At the same time, the opening to Tehran is fraught with abundant complications. It goes far beyond the Iranian nuclear and ballistic missile programs to the very heart of America’s military and strategic posture and interests in the Middle East and Persian Gulf. Trump would hope that a renegotiated nuclear deal would also encompass US-Iranian understandings and security arrangements covering the flaming frictions in the Gulf, the Red Sea and Syria. It would enable him to dilute the US military presence in these regions or even bring all the troops home. Trump may see Mattis as a better candidate for carrying this broad-based mission forward than either Pompeo or Bolton.
Alternatively, the leakers may have come from Saudi and Israeli intelligence. Both their governments share a strong interest in keeping Washington and Tehran well apart for fear of forfeiting the protection innate in President Trump’s anti-Iran policy. (See more about this in another article).

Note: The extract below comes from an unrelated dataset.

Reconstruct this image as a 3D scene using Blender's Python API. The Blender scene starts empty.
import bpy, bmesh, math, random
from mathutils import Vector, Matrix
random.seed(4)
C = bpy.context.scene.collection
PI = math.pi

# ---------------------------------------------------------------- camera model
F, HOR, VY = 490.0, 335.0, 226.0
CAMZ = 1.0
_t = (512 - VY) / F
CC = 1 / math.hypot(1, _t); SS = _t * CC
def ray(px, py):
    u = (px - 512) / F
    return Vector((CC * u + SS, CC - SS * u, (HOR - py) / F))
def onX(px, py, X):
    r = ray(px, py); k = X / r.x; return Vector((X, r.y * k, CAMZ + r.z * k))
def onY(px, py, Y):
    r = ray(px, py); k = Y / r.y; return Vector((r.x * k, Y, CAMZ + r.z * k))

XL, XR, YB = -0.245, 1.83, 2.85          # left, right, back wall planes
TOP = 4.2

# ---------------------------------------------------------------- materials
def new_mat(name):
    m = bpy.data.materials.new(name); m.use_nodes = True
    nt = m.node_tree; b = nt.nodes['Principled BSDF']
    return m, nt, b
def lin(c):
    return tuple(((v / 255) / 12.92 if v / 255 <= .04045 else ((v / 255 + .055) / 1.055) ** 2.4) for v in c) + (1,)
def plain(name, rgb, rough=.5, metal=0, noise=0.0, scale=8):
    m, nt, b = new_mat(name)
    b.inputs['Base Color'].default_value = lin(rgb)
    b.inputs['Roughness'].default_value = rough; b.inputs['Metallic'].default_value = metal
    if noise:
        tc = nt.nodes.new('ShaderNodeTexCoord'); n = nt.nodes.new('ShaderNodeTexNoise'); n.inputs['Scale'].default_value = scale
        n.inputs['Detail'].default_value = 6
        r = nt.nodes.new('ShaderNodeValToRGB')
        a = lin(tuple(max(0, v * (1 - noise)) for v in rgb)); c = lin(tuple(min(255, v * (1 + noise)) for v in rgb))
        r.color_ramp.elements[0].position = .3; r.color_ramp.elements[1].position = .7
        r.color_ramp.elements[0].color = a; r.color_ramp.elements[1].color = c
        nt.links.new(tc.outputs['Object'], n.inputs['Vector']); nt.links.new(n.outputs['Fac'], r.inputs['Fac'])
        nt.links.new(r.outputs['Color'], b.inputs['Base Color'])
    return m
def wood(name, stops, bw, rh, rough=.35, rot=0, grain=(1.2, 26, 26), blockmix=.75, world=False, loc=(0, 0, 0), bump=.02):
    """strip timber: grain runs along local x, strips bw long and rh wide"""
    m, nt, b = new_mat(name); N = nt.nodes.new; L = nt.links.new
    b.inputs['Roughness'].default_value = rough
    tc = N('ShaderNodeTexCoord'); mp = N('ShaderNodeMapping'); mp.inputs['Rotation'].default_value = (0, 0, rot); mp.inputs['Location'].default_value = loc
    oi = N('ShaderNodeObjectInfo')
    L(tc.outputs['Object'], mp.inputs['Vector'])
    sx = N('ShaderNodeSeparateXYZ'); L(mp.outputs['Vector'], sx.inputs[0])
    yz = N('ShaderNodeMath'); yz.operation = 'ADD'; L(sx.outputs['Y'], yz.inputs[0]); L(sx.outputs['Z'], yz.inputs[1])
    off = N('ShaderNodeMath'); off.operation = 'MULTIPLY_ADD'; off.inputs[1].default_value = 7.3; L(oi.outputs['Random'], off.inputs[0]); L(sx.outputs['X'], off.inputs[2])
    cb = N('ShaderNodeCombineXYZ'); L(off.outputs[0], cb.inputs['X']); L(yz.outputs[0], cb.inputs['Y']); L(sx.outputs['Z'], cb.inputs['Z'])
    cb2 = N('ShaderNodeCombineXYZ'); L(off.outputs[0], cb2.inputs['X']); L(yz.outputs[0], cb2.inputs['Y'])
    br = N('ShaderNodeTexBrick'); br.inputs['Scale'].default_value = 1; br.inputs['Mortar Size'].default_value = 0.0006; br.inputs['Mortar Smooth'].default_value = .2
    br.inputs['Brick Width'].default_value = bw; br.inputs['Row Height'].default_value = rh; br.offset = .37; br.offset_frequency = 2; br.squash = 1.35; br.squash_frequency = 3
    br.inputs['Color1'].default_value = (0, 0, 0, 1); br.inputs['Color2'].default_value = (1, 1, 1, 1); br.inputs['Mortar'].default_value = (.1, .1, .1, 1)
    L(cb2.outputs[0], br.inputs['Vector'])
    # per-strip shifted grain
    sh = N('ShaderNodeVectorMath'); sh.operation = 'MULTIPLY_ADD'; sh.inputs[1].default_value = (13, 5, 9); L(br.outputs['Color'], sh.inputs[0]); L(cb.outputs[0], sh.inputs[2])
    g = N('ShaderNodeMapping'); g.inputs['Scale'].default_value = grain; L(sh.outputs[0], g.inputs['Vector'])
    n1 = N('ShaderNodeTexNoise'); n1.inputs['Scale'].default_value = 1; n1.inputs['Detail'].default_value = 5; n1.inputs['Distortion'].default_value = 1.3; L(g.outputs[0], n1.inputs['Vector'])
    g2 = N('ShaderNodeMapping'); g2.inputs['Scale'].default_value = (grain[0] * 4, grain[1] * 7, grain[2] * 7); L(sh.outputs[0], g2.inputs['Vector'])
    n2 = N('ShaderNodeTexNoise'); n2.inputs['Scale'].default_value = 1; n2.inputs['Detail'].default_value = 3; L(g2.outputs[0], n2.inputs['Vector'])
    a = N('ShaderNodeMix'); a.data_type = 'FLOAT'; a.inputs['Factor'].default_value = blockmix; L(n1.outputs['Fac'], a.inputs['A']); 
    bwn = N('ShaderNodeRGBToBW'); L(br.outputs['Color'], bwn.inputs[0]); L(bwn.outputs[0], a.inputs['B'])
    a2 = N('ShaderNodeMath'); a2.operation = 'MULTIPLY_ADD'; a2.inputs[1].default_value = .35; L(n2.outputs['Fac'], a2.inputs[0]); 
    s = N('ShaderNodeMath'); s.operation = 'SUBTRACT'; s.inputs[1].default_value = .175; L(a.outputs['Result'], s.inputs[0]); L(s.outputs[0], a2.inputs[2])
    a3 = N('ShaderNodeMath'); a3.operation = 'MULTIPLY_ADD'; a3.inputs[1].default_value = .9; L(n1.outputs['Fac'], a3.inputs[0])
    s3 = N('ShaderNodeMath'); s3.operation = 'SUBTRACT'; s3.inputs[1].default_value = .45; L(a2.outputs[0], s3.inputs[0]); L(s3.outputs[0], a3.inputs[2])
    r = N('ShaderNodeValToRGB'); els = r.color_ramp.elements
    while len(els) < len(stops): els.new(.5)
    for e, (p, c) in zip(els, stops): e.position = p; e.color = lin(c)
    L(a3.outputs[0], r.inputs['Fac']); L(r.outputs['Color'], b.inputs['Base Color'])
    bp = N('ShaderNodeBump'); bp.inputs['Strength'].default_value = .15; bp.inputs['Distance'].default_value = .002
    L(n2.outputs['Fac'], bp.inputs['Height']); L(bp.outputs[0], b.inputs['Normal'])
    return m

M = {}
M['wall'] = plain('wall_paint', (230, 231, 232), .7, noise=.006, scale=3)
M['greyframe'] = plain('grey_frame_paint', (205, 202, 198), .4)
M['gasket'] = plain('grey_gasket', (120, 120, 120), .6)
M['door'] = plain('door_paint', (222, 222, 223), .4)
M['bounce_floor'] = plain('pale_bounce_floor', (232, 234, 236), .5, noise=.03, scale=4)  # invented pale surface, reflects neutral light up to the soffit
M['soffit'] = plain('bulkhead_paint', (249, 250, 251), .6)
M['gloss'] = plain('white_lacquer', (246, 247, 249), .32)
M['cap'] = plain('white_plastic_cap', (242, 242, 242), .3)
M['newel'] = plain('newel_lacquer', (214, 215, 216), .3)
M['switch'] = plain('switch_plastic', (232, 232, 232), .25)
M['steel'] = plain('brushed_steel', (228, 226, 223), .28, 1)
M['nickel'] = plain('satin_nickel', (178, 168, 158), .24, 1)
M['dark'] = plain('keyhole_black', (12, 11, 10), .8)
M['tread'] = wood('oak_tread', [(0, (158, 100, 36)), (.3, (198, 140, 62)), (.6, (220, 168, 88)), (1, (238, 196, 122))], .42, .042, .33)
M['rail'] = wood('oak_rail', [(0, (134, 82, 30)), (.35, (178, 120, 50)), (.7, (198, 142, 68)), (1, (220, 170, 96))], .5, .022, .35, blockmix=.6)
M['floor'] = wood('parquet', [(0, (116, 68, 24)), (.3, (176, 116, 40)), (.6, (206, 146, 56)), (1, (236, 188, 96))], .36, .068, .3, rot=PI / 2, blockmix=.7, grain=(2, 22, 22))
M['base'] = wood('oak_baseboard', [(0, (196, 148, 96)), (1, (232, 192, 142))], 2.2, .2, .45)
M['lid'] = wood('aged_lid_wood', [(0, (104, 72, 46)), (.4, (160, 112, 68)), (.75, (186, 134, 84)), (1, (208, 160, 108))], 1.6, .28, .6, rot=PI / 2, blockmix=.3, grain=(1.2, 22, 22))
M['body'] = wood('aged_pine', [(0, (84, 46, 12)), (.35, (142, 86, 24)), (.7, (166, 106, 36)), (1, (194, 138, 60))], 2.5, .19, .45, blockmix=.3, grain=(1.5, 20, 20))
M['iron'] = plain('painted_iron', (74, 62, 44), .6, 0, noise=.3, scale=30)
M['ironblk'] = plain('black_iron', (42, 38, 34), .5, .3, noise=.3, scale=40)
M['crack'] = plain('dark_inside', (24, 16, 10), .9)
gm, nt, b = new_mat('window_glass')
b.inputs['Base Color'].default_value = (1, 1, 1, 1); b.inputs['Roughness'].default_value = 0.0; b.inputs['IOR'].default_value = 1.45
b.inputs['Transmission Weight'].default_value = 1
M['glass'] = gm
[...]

In Tehran, too, certain high-ranking factions resorted to direct action, not just intrigue, to abort the secret US-Iranian diplomatic track. DEBKAfile’s military and intelligence sources revealed last Saturday, July 28, that the Yemeni Houthi attack on two Saudi super tankers on the Red Sea three days earlier was engineered by the Revolutionary Guards (IRGC) spy ship, the Saviz. Disguised as a cargo vessel, the advanced surveillance and tracking gear hidden in its hold for shadowing Red Sea shipping movements, gave the Houthis the signal to strike. The Saviz is in fact the IRGC’s command or mother ship in the Red Sea.
The next day, the IRGC’s al Qods chief, Gen. Qassem Soleimani, Iran’s supreme Middle East commander, was brutally clear about the object of the attack: “The Red Sea which was secure is no longer secure with the American presence,” he said. This threat was not just addressed to Washington; it warned the Tehran factions who favor rapprochement with the US that if the secret process was successful, he. Gen. Soleimani, in person, would carry on the IRGC’s war and challenge the Americans on all fronts, whether in Syria, Iraq, Yemen, Lebanon or Palestine.
Soleimani got his answer on July 28, when Parliament Speaker, Ali Larijani, who ranks high in the Islamic regime for his close relations with supreme leader Ayatollah Ali Khamenei, said, “If the entire establishment makes a decision about it, we can negotiate with the US.”
Larijani was the first senior regime official to state this position in public. His words brought to light a serious rift in the ruling establishment between the hard-liners opposed to any dealings with “Big Satan” America and the factions in favor of an accommodation with Washington. One lawmaker said negotiations under sanctions with the US would be “a humiliation.” On, Aug. 6, the Trump administration is due to start re-imposing a full set of sanctions, promising another blow to the Iranian currency which has lost two-thirds of its value in six months.
DEBKA Weekly reports that, in the midst of these drawbacks and impediments, quiet, semi-official exchanges continue between the Trump and Khamenei administrations’ emissaries. They are testing the ground for fresh negotiations to revise the nuclear accord, which the US president dumped in May pending amendments. A preparatory conversation took place in Washington on Sunday, July 27, between Mattis and the visiting Omani foreign minister. The first exploratory contacts precipitated a welter of hindrances. How many more stumbling blocks may pile up if, or when, those contacts blossom into substantial common ground.